* _Exercise objective_
Copy everything in the listing below word for word, apart from any images.
━━ Working data
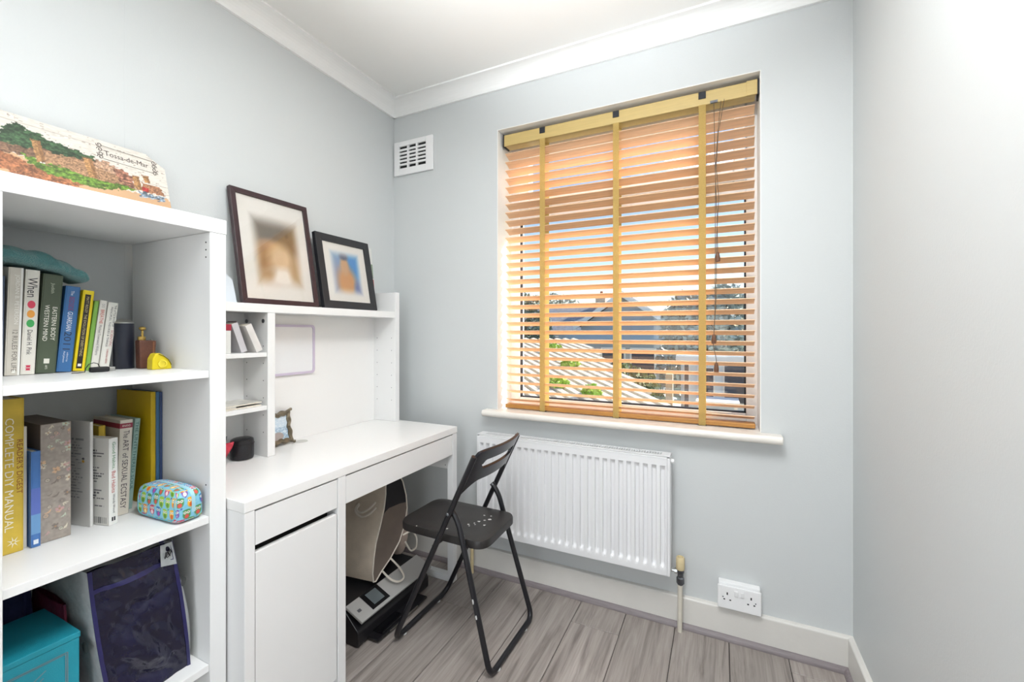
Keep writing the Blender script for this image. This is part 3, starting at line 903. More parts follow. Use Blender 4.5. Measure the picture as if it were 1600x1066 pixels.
cloth_slab('towel', 'folded teal towel lying on top of the upper books', 'towel', M_towel, 0.045, 0.185,
           [(-1.592, 1.394), (-1.56, 1.397), (-1.52, 1.397), (-1.47, 1.392), (-1.43, 1.379), (-1.40, 1.364), (-1.378, 1.350)], [0.036, 0.042, 0.042, 0.042, 0.036, 0.030, 0.026], 3)

# small things on the upper shelf
can = thing('canister', 'matt black cylinder with silver rim after the last upper book', 'canister', (0.150, -1.2965, z1))
MB().lathe([(0.0215, z1 + 0.0005), (0.0228, z1 + 0.002), (0.0228, z1 + 0.128)], (0.150, -1.2965, 0), 36).build('body', mat('navy_black_plastic', '1e2230', 0.35), can, smooth=True)
MB().lathe([(0.0230, z1 + 0.128), (0.0230, z1 + 0.131), (0.0195, z1 + 0.133), (0.014, z1 + 0.139), (0.004, z1 + 0.1415)], (0.150, -1.2965, 0), 36).build('lid', M_steel, can, smooth=True)
fk = thing('hip_flask', 'brown leather flask with brass cap beside the black cylinder', 'flask', (0.195, -1.262, z1))
MB().prism(rounded([(-1.281, z1 + 0.0005), (-1.247, z1 + 0.0005), (-1.242, z1 + 0.079), (-1.283, z1 + 0.081)], 0.004, 3), 'x', 0.178, 0.204).build('body', mat('brown_leather', '5f3a2c', 0.45, var=0.2, scale=60, bump=0.1, bscale=200), fk, bevel=0.003)
MB().box(0.2042, -1.252, z1 + 0.004, 0.2055, -1.248, z1 + 0.076).build('strap', mat('tan_strap', '7f5238', 0.5), fk)
MB().lathe([(0.008, z1 + 0.080), (0.009, z1 + 0.082), (0.009, z1 + 0.090), (0.004, z1 + 0.092)], (0.190, -1.272, 0), 16).build('cap', M_gold, fk, smooth=True)
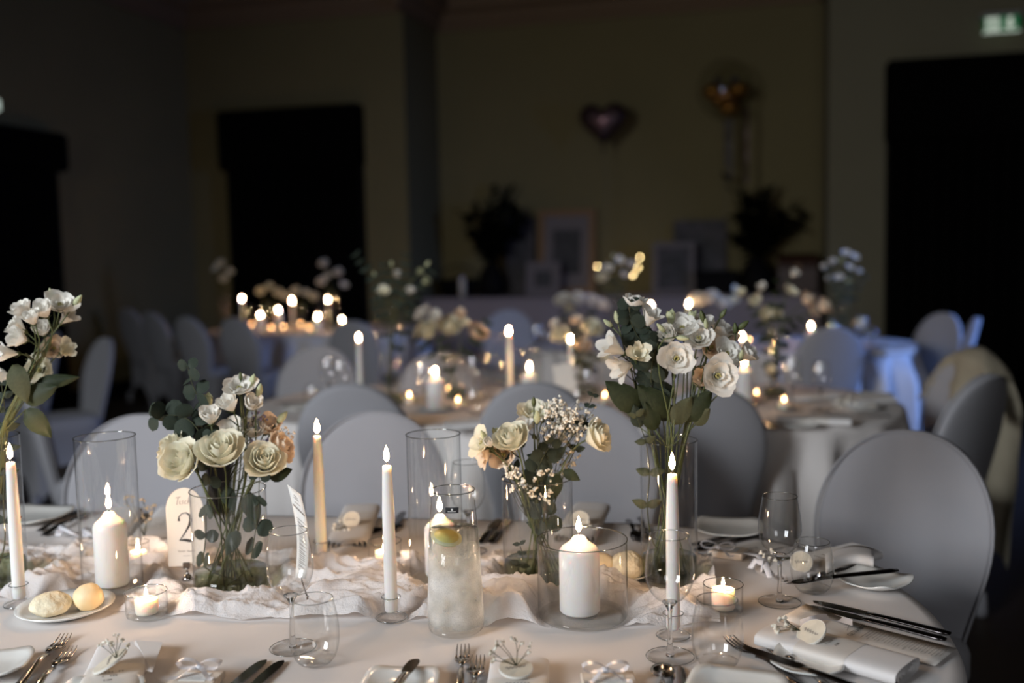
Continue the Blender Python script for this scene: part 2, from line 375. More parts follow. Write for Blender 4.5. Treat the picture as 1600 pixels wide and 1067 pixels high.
━━━━
* _Answer for this exercise_
Keep writing the Blender script for this image. This is part 3, starting at line 903. More parts follow. Use Blender 4.5. Measure the picture as if it were 1600x1066 pixels.
cloth_slab('towel', 'folded teal towel lying on top of the upper books', 'towel', M_towel, 0.045, 0.185,
           [(-1.592, 1.394), (-1.56, 1.397), (-1.52, 1.397), (-1.47, 1.392), (-1.43, 1.379), (-1.40, 1.364), (-1.378, 1.350)], [0.036, 0.042, 0.042, 0.042, 0.036, 0.030, 0.026], 3)

# small things on the upper shelf
can = thing('canister', 'matt black cylinder with silver rim after the last upper book', 'canister', (0.150, -1.2965, z1))
MB().lathe([(0.0215, z1 + 0.0005), (0.0228, z1 + 0.002), (0.0228, z1 + 0.128)], (0.150, -1.2965, 0), 36).build('body', mat('navy_black_plastic', '1e2230', 0.35), can, smooth=True)
MB().lathe([(0.0230, z1 + 0.128), (0.0230, z1 + 0.131), (0.0195, z1 + 0.133), (0.014, z1 + 0.139), (0.004, z1 + 0.1415)], (0.150, -1.2965, 0), 36).build('lid', M_steel, can, smooth=True)
fk = thing('hip_flask', 'brown leather flask with brass cap beside the black cylinder', 'flask', (0.195, -1.262, z1))
MB().prism(rounded([(-1.281, z1 + 0.0005), (-1.247, z1 + 0.0005), (-1.242, z1 + 0.079), (-1.283, z1 + 0.081)], 0.004, 3), 'x', 0.178, 0.204).build('body', mat('brown_leather', '5f3a2c', 0.45, var=0.2, scale=60, bump=0.1, bscale=200), fk, bevel=0.003)
MB().box(0.2042, -1.252, z1 + 0.004, 0.2055, -1.248, z1 + 0.076).build('strap', mat('tan_strap', '7f5238', 0.5), fk)
MB().lathe([(0.008, z1 + 0.080), (0.009, z1 + 0.082), (0.009, z1 + 0.090), (0.004, z1 + 0.092)], (0.190, -1.272, 0), 16).build('cap', M_gold, fk, smooth=True)
Continue the Blender Python script for this scene: part 2, from line 375. More parts follow. Write for Blender 4.5. Treat the picture as 1600 pixels wide and 1067 pixels high.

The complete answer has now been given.